[Biopython] Correcting short read errors based on k-mer coverage

Peter biopython at maubp.freeserve.co.uk
Fri Sep 25 11:42:39 EDT 2009


Dan Bolser <dan.bolser at gmail.com> wrote:
> Step 1 uses quality to select high quality regions of reads. these
> reads are broken down into k-mers (say of length 21), and then you
> construct a k-mer frequency table. i.e. k-mer TATATATATATATATATATAT
> occurs 5000 times in my read set. Here you need to consider memory
> usage.

I just tried with a short read file from the NCBI SRA with ~7 million reads
of 36bp and k=21. Each 36bp read gives 16 k-mers, thus I had in total
~100 million kmers in total, and found about ~18 million different kmers.
About half occurred only once.

My naive code to count the kmers used a Python dictionary (k-mer
strings as the keys, integer counts as values). It took about 5 minutes
to run and about 1.5 GB of RAM.

What sized files are you hoping to run this on? Without knowing that,
it is hard to say if this simple dictionary approach will scale well.

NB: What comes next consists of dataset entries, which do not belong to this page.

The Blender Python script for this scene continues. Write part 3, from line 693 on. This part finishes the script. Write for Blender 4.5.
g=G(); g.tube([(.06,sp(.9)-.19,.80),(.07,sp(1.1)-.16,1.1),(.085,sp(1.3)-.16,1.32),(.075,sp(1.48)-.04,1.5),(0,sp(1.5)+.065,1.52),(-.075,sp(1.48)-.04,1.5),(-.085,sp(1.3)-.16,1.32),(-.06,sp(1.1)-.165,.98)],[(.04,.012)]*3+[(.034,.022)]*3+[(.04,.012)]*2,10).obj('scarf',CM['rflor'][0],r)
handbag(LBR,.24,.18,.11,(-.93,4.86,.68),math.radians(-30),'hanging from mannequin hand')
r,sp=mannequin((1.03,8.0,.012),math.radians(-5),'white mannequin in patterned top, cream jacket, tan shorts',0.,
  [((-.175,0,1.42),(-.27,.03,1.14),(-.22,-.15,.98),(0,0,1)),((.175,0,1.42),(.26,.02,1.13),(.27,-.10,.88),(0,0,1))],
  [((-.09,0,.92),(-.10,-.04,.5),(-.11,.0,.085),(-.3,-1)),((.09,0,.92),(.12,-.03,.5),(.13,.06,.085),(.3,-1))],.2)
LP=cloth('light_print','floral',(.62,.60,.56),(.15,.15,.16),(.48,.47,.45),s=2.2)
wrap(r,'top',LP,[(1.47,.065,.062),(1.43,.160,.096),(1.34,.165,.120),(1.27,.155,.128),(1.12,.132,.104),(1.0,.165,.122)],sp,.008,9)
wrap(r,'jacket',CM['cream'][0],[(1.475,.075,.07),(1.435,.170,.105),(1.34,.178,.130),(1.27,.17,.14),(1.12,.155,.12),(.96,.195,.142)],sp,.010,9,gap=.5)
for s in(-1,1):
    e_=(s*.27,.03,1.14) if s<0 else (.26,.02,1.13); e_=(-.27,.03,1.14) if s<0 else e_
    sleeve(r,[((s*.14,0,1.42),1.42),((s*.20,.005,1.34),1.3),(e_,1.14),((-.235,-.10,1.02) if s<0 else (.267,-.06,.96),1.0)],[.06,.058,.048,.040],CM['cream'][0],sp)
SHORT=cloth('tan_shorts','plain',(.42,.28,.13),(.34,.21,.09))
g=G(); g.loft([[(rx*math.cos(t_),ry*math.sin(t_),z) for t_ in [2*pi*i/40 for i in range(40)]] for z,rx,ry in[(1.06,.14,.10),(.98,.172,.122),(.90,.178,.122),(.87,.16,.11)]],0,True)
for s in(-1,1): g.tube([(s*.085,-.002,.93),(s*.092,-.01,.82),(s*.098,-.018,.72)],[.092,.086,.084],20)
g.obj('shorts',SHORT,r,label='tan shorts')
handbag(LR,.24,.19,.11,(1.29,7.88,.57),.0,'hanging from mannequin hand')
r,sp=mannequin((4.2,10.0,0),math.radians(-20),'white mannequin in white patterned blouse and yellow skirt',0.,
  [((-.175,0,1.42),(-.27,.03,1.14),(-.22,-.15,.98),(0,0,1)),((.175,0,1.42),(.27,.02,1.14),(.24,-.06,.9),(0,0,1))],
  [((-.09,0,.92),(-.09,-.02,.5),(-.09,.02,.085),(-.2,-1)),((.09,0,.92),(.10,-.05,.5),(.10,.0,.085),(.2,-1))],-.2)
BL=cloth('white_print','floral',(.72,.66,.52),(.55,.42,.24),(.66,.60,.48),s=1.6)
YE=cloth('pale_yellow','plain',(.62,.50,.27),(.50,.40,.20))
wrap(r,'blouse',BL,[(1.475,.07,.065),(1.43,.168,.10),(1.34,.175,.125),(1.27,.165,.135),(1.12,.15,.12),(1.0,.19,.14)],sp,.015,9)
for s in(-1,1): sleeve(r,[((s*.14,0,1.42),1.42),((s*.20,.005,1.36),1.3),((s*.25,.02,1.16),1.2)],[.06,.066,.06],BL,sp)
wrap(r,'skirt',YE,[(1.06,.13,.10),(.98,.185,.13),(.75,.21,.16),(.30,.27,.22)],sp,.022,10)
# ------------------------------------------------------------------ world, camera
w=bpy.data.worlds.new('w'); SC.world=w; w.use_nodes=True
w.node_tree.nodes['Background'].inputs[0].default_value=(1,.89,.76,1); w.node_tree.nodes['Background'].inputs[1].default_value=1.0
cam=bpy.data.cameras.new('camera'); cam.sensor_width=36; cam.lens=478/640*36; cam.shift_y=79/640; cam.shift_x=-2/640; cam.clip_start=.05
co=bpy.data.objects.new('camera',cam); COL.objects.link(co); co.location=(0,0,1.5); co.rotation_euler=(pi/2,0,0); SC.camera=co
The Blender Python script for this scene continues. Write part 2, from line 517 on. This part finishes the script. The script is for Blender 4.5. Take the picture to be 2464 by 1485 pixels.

Dan Bolser <dan.bolser at gmail.com> wrote:
> In step 2 you take the full reads (ignoring qualities) and look at the
> k-mer frequency (average?) at each base. Some bases will have a very
> low k-mer frequency, indicating sequencing errors.

Are you suggesting following the method of Chaisson et al 2009,
described in section "Detecting and error correcting accurate read
prefixes" of that paper - or something a little different? That section
itself cites several related approaches to read correction.